IHG-DF, Frente Comunitária do Sítio Histórico de Brasília e do DF, Urbanistas Por Brasília, Conselho Internacional de Monumentos e Sítios, e Conselhos Comunitários da Asa Sul e Asa Norte não concordam em trabalhar a partir de um documento fundamentado no conceito de alterar, modificar, afrontar o conjunto urbanístico. Assim, “não cabe revisar, mas elaborar novo PPCUB”, fundamentado em conceitos de preservação e resgate dos aspectos essenciais do Conjunto Urbanístico de Brasília.”

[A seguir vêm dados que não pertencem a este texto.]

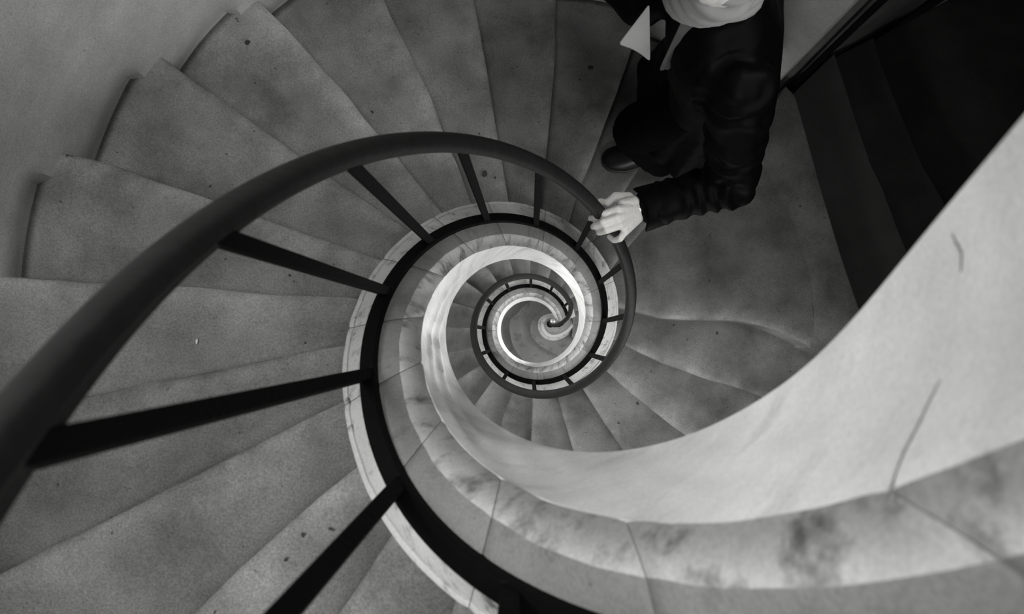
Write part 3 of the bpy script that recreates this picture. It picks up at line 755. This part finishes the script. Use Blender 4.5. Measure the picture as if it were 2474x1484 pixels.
# ================================================================== small litter on the treads
def flake(name, px, py, d, rad, mat, label, cat, n=9, seed=1, th=.002, el=1.0, group=None):
    rnd = random.Random(seed); c0 = at(px, py, d); bm = bmesh.new()
    ang = rnd.random() * 6; pts = []
    for i in range(n):
        t = 2 * PI * i / n; r_ = rad * (.6 + .6 * rnd.random()); x, y = r_ * math.cos(t) * el, r_ * math.sin(t)
        pts.append((x * math.cos(ang) - y * math.sin(ang), x * math.sin(ang) + y * math.cos(ang)))
    lo = [bm.verts.new(c0 + Vector((x, y, .0))) for x, y in pts]; hi = [bm.verts.new(c0 + Vector((x * .9, y * .9, th + .001 * rnd.random()))) for x, y in pts]
    for i in range(n): bm.faces.new((lo[i], lo[(i + 1) % n], hi[(i + 1) % n], hi[i]))
    bm.faces.new(hi); bm.faces.new(lo[::-1])
    o = obj(name, bm, mat, smooth=False); tag(o, label, cat, group); return o
flake('dry_leaf', 598, 103, 2.242, .008, MLEAF, 'small dark dry leaf lying on an upper tread near the outer wall', 'leaf', 7, 3, .003)
flake('feather', 475, 825, 1.698, .0025, MFEA, 'tiny white feather on the tread inside the nearest handrail', 'feather', 8, 4, .001, 2.6)
SPOTS = [(1427, 163, 3.015, .009, 'round dark dirt spot on the tread left of the person, near the photo top'),
 (1171, 419, 2.62, .010, 'largest ragged dark dirt spot, on the tread just inside the handrail curve'),
 (1196, 429, 2.62, .004, 'tiny dark dirt speck beside the largest ragged spot inside the handrail curve'),
 (899, 270, 2.42, .0045, 'small dark dirt speck on the tread above the handrail, left of its highest point'),
 (1158, 323, 2.62, .003, 'tiny dark dirt speck touching the upper edge of the handrail near its highest point'),
 (733, 1293, 1.22, .0035, 'dark dirt spot beside the lowest long baluster, the upper of two'),
 (691, 1353, 1.22, .0035, 'dark dirt spot touching the lowest long baluster, the lower of two'),
 (700, 665, 1.87, .0028, 'small dark dirt speck on the tread just below the second long baluster from the left'),
 (1732, 806, 3.825, .006, 'dark dirt spot on the first tread below the landing, right of the handrail'),
 (1495, 1023, 4.13, .005, 'small black dirt speck below the handrail ring, close to the white plaster'),
 (1540, 976, 4.13, .007, 'larger dark dirt spot at a step edge below right of the handrail ring')]
for i, (px, py, d, r_, lb) in enumerate(SPOTS):
    flake('dirt_spot', px, py, d - .0015, r_, MGUM, lb, 'dirt spot', 9, 20 + i, .0015, 1.0, 'dark spots of dirt trodden onto the treads')
#CRACKS
crack([(22.6, .449), (28.7, .448), (35.7, .443), (40.7, .437), (44.1, .428)])
crack([(2.5, .462), (6.0, .451), (10.3, .452)])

Recomendam que a legislação viabilize o resgate da função do centro urbano da cidade conforme o plano de Lúcio Costa, por meio da integração, qualificação e valorização da área central do Plano Piloto. Para elas, as áreas livres e áreas verdes devem ser preservadas, pois não são áreas ociosas, como visualiza a proposta do GDF. Elas foram assim previstas para diferenciar a qualidade de vida de Brasília.
Flexibilização
O GDF propõe a flexibilizaçãoda setorização prevista por Lúcio Costa, de forma genérica e omite restrições estabelecidas pela legislação vigente. As entidades querem o resgate do documento Brasília Revisitada. Acreditam que o termo “flexibilização”, sem especificar do que se trata, dá margens a várias interpretações.
Embate com a base
Até agora, esse foi só o embate conceitual. As questões deverão esquentar quando e se o GDF vier a propor o que o mercado imobiliário aguarda. Medidas como a destinação da Quadra 901 da Asa Norte, o uso dos lotes de clubes do Lago Paranoá para outros fins, as quadras 500 do Sudoeste, dentre outros.
Resta saber se a atual administração irá repetir as propostas petistas que ajudaram a não reeleger Agnelo. Se isto vier a acontecer, Rollemberg contrariará o que foi a sua principal base eleitoral, em 2014, o Plano Piloto. Na Asa Sul, recebeu 77,6% dos votos e, na Norte, 53,4%.